I want to be impervious to fads and trends.
Today I was listening to Chuck Colson and Nancy Pearcey's How Now Shall We Live in the car. They mentioned that, as Christians, we can influence society, even among the unconverted, by helping create or sustain moral virtues and taboos. But, they said, it is hard to create taboos in a culture with no moral compass.
I thought not being influenced was a virtue. What I heard in the car checked that value-system of mine. Societal taboos can be a good thing, especially if it's a general discouragement of homosexuality or abortion or divorce.
one of my 3 bookshelves |
On Facebook, the friends I have tend to be book fanatics. You're obsessed with books? Awesome! One of my abnormally zealous friends just confessed that when she house-hunts she rules out places that do not have enough space for her books.
Despite my desire to be above such things, I have shamelessly, willingly fallen into the fad, the trend, the pressure of bibliophilia (though perhaps most of my friends would be better termed "bookworm," per definition). I have chosen to be among this nerdy group because 1) I personally enjoy it, and 2) I highly value literacy.

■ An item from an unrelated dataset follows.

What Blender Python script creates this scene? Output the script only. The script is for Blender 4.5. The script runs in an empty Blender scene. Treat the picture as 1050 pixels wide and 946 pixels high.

The result has been a ridiculous amount of 25 cent, 50 cent book buys from the local library. I also just finished a great book on Galileo called Galileo's Daughter, which you should read. :-P
So combined with what Colson and Pearcey said and my own experience, my new thought is that perhaps peer pressure is actually a good thing. Perhaps living in a pressure vacume is really a synonym for living in a valueless, morally relative, don't-judge-me-even-when-I'm-wrong society. We just need to choose carefully which pressure we'll succumb to.